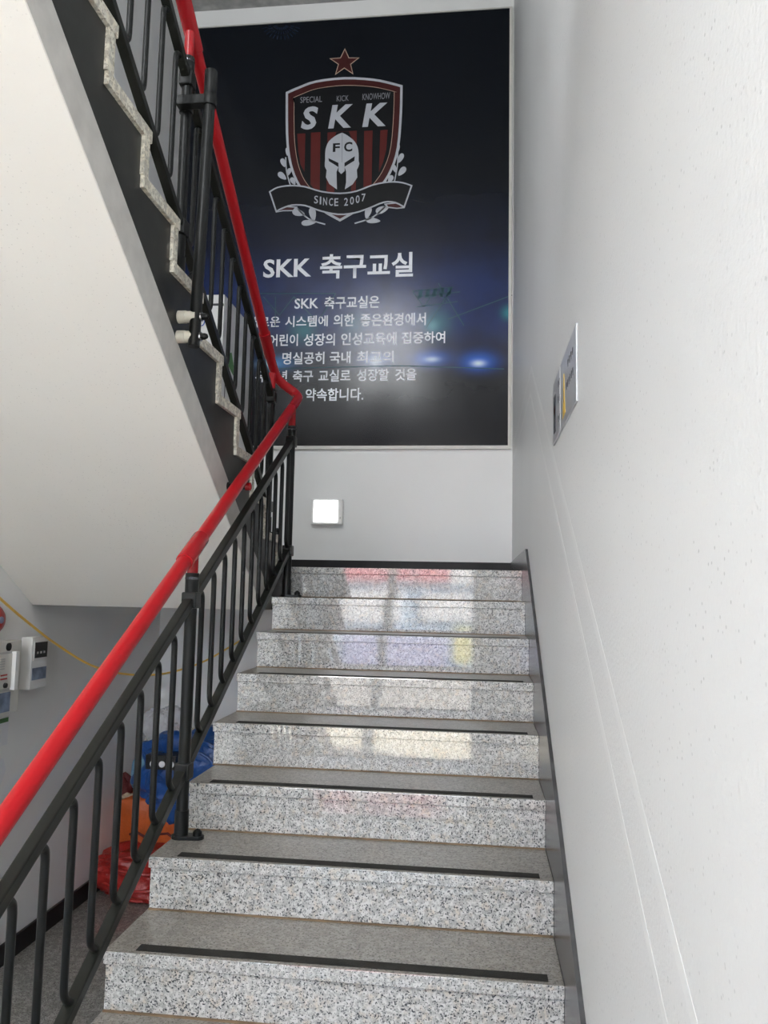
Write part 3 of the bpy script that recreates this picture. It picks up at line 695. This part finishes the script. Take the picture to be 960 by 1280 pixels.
# yellow cord
cp = [(0, 748, 1.25), (35, 778, 1.60), (70, 805, 1.95), (115, 832, 2.3), (160, 843, 2.65), (205, 842, 2.95), (250, 829, 3.25), (285, 810, 3.45), (306, 797, 3.56)]
pts = [on_y(-60, 690, .80)]+[on_y(x, y, yy) for x, y, yy in cp]
pts = [Vector(p) for p in smoothpoly([tuple(p) for p in pts], 5, False)]
tag(MB().tube(pts, .0065, 8).build('cord', 'yellow', smooth=True), 'yellow cord hanging in a sagging curve across the grey wall under the stairs', 'cord')

# ------------------------------------------------------------------ bags under the landing
def blob(c, r, seed, amp=.12, flatb=None, subd=4, fold=5.0, square=.0):
    bm = bmesh.new(); bmesh.ops.create_icosphere(bm, subdivisions=subd, radius=1)
    for v in bm.verts:
        n = v.co.normalized()
        if square: n = Vector([math.copysign(abs(t)**(1-square), t) for t in n])
        dd = 1+amp*noise.noise(n*2+Vector((seed, 0, 0)))+amp*.45*abs(noise.noise(n*fold+Vector((0, seed, 3))))-amp*.2*abs(noise.noise(n*fold*2.2+Vector((seed, 9, 3))))
        p = Vector((n.x*r[0], n.y*r[1], n.z*r[2]))*dd+Vector(c)
        if flatb is not None: p.z = max(p.z, flatb)
        p.x = min(max(p.x, XLW+.016), 99)
        v.co = p
    mb = MB(); bm.verts.ensure_lookup_table(); mb.add([v.co.copy() for v in bm.verts], [tuple(v.index for v in f.verts) for f in bm.faces]); bm.free(); return mb
r0 = thing('bag', (-2.3, 2.85, ZF), 'crumpled red vinyl bag lying on the floor under the stairs', 'bag')
blob((-2.31, 2.80, ZF+.12), (.31, .22, .16), 3, .28, ZF, 5, 6, .35).build('bag_body', 'bagred', r0, smooth=True)
for i, zt in enumerate((.10, .20)):
    pp = [Vector((-2.31+.33*math.cos(t), 2.80-.245*math.sin(t), ZF+zt+.012*math.sin(3*t+i))) for t in [k*PI/12 for k in range(1, 12)]]
    MB().tube(pp, .009, 8).build('bag_strap', 'bagred', r0, smooth=True)
r1 = thing('bag', (-2.27, 3.1, ZF), 'tall orange nylon bag standing behind the red bag', 'bag')
blob((-2.28, 3.04, ZF+.31), (.33, .20, .33), 8, .22, ZF, 5, 5, .25).build('bag_body', 'bagorange', r1, smooth=True)
pp = [Vector((-2.46+.05*k, 2.82-.01*math.sin(k), ZF+.34+.02*math.sin(k*1.7))) for k in range(9)]
MB().tube(pp, .008, 8).build('drawstring', 'maroon', r1, smooth=True)
r2 = thing('bag', (-2.05, 3.15, ZF+.75), 'blue woven plastic bag slumped over the orange bag', 'bag')
blob((-2.08, 2.98, ZF+.71), (.40, .24, .27), 15, .30, None, 5, 5, .2).build('bag_body', 'bagblue', r2, smooth=True)
pp = [Vector((-2.10+.20*math.cos(t), 2.75, ZF+.80+.10*math.sin(t))) for t in [k*PI/10 for k in range(11)]]
MB().tube(pp, .010, 8).build('bag_handle', 'bagblue', r2, smooth=True)
q = on_y(177, 965, 2.95)
tag(blob(q, (.07, .06, .12), 21, .3, None, 4).build('cloth', 'sky', smooth=True), 'light blue cloth tucked beside the blue bag', 'cloth')
q = on_y(156, 985, 2.98)
tag(blob(q, (.05, .05, .10), 25, .3, None, 4).build('cloth', 'maroon', smooth=True), 'dark red cloth showing left of the blue bag', 'cloth')
q = on_y(161, 998, 2.93)
tag(blob(q, (.05, .03, .035), 27, .3, None, 3).build('cardboard_scrap', 'beige', smooth=True), 'small beige scrap on top of the orange bag', 'cardboard')
q = on_y(203, 952, 2.70)
bx = thing('box', q, 'small black box with pale dots resting on the blue bag', 'box')
mb = MB().box(q.x-.10, q.x+.10, q.y-.03, q.y+.10, q.z-.045, q.z+.045); mb.build('box_body', 'blackp', bx, bevel=.006)
for i in range(3): MB().lathe([(0, .02), (.003, .02)], (q.x-.05+.06*i, q.y-.03, q.z-.01), (0, -1, 0), 14).build('dot', 'paper', bx)
q = on_y(210, 915, 3.12)
tag(blob(q, (.17, .13, .17), 31, .3, None, 5, 6).build('plastic_bag', 'film', smooth=True), 'clear plastic bag bulging above the blue bag', 'plastic bag')

# ------------------------------------------------------------------ the street outside the entrance
M['street'] = plain('pale_paving', (.62, .57, .44), .8, var=.1)
M['asphalt'] = plain('grey_asphalt', (.30, .28, .25), .8, var=.1)
M['shopwall'] = plain('pale_blue_shop_wall', (.42, .56, .72), .7, var=.2)
M['shopred'] = plain('pink_red_sign_board', (.78, .16, .20), .5)
M['shopwhite'] = plain('white_sign_board', (.85, .85, .88), .5)
M['shopviolet'] = plain('violet_shutter', (.36, .36, .62), .6)
M['lemon'] = plain('yellow_board', (.75, .68, .2), .6)
struct('floor_road', MB().box(-30, 30, -40, -8.5, ZF-.15, ZF-.05), 'asphalt', 'grey road outside the entrance')
struct('floor_street', MB().box(-30, 30, -8.5, YREAR-T, ZF-.15, ZF-.05), 'street', 'pale paved street outside the entrance')
bd = thing('building', (-2, -15, ZF), 'shop building across the street with red sign band', 'building')
MB().box(-16, 12, -19, -15, ZF-.05, 6.5).build('wall', 'shopwall', bd)
MB().box(-3.95, -2.0, -15, -14.85, 1.5, 2.4).build('sign_board', 'shopred', bd)
MB().box(-1.9, -1.0, -15, -14.85, 1.5, 2.4).build('sign_board', 'shopred', bd)
MB().box(-.95, .3, -15, -14.85, 1.45, 2.3).build('sign_board', 'shopwhite', bd)
MB().box(-3.8, -2.2, -15, -14.9, .4, 1.25).build('window', 'shopwhite', bd)
MB().box(-1.7, .1, -15, -14.9, .5, 1.2).build('window', 'shopwhite', bd)
MB().box(-3.6, -1.0, -15, -14.9, -.7, .1).build('shutter', 'shopviolet', bd)
MB().box(-.8, -.4, -15, -14.9, -.5, .3).build('board', 'lemon', bd)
--------------------------------------------------
Except for the pictures, give all the material above again verbatim.

Write part 3 of the bpy script that recreates this picture. It picks up at line 695. This part finishes the script. Take the picture to be 960 by 1280 pixels.
# yellow cord
cp = [(0, 748, 1.25), (35, 778, 1.60), (70, 805, 1.95), (115, 832, 2.3), (160, 843, 2.65), (205, 842, 2.95), (250, 829, 3.25), (285, 810, 3.45), (306, 797, 3.56)]
pts = [on_y(-60, 690, .80)]+[on_y(x, y, yy) for x, y, yy in cp]
pts = [Vector(p) for p in smoothpoly([tuple(p) for p in pts], 5, False)]
tag(MB().tube(pts, .0065, 8).build('cord', 'yellow', smooth=True), 'yellow cord hanging in a sagging curve across the grey wall under the stairs', 'cord')

# ------------------------------------------------------------------ bags under the landing
def blob(c, r, seed, amp=.12, flatb=None, subd=4, fold=5.0, square=.0):
    bm = bmesh.new(); bmesh.ops.create_icosphere(bm, subdivisions=subd, radius=1)
    for v in bm.verts:
        n = v.co.normalized()
        if square: n = Vector([math.copysign(abs(t)**(1-square), t) for t in n])
        dd = 1+amp*noise.noise(n*2+Vector((seed, 0, 0)))+amp*.45*abs(noise.noise(n*fold+Vector((0, seed, 3))))-amp*.2*abs(noise.noise(n*fold*2.2+Vector((seed, 9, 3))))
        p = Vector((n.x*r[0], n.y*r[1], n.z*r[2]))*dd+Vector(c)
        if flatb is not None: p.z = max(p.z, flatb)
        p.x = min(max(p.x, XLW+.016), 99)
        v.co = p
    mb = MB(); bm.verts.ensure_lookup_table(); mb.add([v.co.copy() for v in bm.verts], [tuple(v.index for v in f.verts) for f in bm.faces]); bm.free(); return mb
r0 = thing('bag', (-2.3, 2.85, ZF), 'crumpled red vinyl bag lying on the floor under the stairs', 'bag')
blob((-2.31, 2.80, ZF+.12), (.31, .22, .16), 3, .28, ZF, 5, 6, .35).build('bag_body', 'bagred', r0, smooth=True)
for i, zt in enumerate((.10, .20)):
    pp = [Vector((-2.31+.33*math.cos(t), 2.80-.245*math.sin(t), ZF+zt+.012*math.sin(3*t+i))) for t in [k*PI/12 for k in range(1, 12)]]
    MB().tube(pp, .009, 8).build('bag_strap', 'bagred', r0, smooth=True)
r1 = thing('bag', (-2.27, 3.1, ZF), 'tall orange nylon bag standing behind the red bag', 'bag')
blob((-2.28, 3.04, ZF+.31), (.33, .20, .33), 8, .22, ZF, 5, 5, .25).build('bag_body', 'bagorange', r1, smooth=True)
pp = [Vector((-2.46+.05*k, 2.82-.01*math.sin(k), ZF+.34+.02*math.sin(k*1.7))) for k in range(9)]
MB().tube(pp, .008, 8).build('drawstring', 'maroon', r1, smooth=True)
r2 = thing('bag', (-2.05, 3.15, ZF+.75), 'blue woven plastic bag slumped over the orange bag', 'bag')
blob((-2.08, 2.98, ZF+.71), (.40, .24, .27), 15, .30, None, 5, 5, .2).build('bag_body', 'bagblue', r2, smooth=True)
pp = [Vector((-2.10+.20*math.cos(t), 2.75, ZF+.80+.10*math.sin(t))) for t in [k*PI/10 for k in range(11)]]
MB().tube(pp, .010, 8).build('bag_handle', 'bagblue', r2, smooth=True)
q = on_y(177, 965, 2.95)
tag(blob(q, (.07, .06, .12), 21, .3, None, 4).build('cloth', 'sky', smooth=True), 'light blue cloth tucked beside the blue bag', 'cloth')
q = on_y(156, 985, 2.98)
tag(blob(q, (.05, .05, .10), 25, .3, None, 4).build('cloth', 'maroon', smooth=True), 'dark red cloth showing left of the blue bag', 'cloth')
q = on_y(161, 998, 2.93)
tag(blob(q, (.05, .03, .035), 27, .3, None, 3).build('cardboard_scrap', 'beige', smooth=True), 'small beige scrap on top of the orange bag', 'cardboard')
q = on_y(203, 952, 2.70)
bx = thing('box', q, 'small black box with pale dots resting on the blue bag', 'box')
mb = MB().box(q.x-.10, q.x+.10, q.y-.03, q.y+.10, q.z-.045, q.z+.045); mb.build('box_body', 'blackp', bx, bevel=.006)
for i in range(3): MB().lathe([(0, .02), (.003, .02)], (q.x-.05+.06*i, q.y-.03, q.z-.01), (0, -1, 0), 14).build('dot', 'paper', bx)
q = on_y(210, 915, 3.12)
tag(blob(q, (.17, .13, .17), 31, .3, None, 5, 6).build('plastic_bag', 'film', smooth=True), 'clear plastic bag bulging above the blue bag', 'plastic bag')

# ------------------------------------------------------------------ the street outside the entrance
M['street'] = plain('pale_paving', (.62, .57, .44), .8, var=.1)
M['asphalt'] = plain('grey_asphalt', (.30, .28, .25), .8, var=.1)
M['shopwall'] = plain('pale_blue_shop_wall', (.42, .56, .72), .7, var=.2)
M['shopred'] = plain('pink_red_sign_board', (.78, .16, .20), .5)
M['shopwhite'] = plain('white_sign_board', (.85, .85, .88), .5)
M['shopviolet'] = plain('violet_shutter', (.36, .36, .62), .6)
M['lemon'] = plain('yellow_board', (.75, .68, .2), .6)
struct('floor_road', MB().box(-30, 30, -40, -8.5, ZF-.15, ZF-.05), 'asphalt', 'grey road outside the entrance')
struct('floor_street', MB().box(-30, 30, -8.5, YREAR-T, ZF-.15, ZF-.05), 'street', 'pale paved street outside the entrance')
bd = thing('building', (-2, -15, ZF), 'shop building across the street with red sign band', 'building')
MB().box(-16, 12, -19, -15, ZF-.05, 6.5).build('wall', 'shopwall', bd)
MB().box(-3.95, -2.0, -15, -14.85, 1.5, 2.4).build('sign_board', 'shopred', bd)
MB().box(-1.9, -1.0, -15, -14.85, 1.5, 2.4).build('sign_board', 'shopred', bd)
MB().box(-.95, .3, -15, -14.85, 1.45, 2.3).build('sign_board', 'shopwhite', bd)
MB().box(-3.8, -2.2, -15, -14.9, .4, 1.25).build('window', 'shopwhite', bd)
MB().box(-1.7, .1, -15, -14.9, .5, 1.2).build('window', 'shopwhite', bd)
MB().box(-3.6, -1.0, -15, -14.9, -.7, .1).build('shutter', 'shopviolet', bd)
MB().box(-.8, -.4, -15, -14.9, -.5, .3).build('board', 'lemon', bd)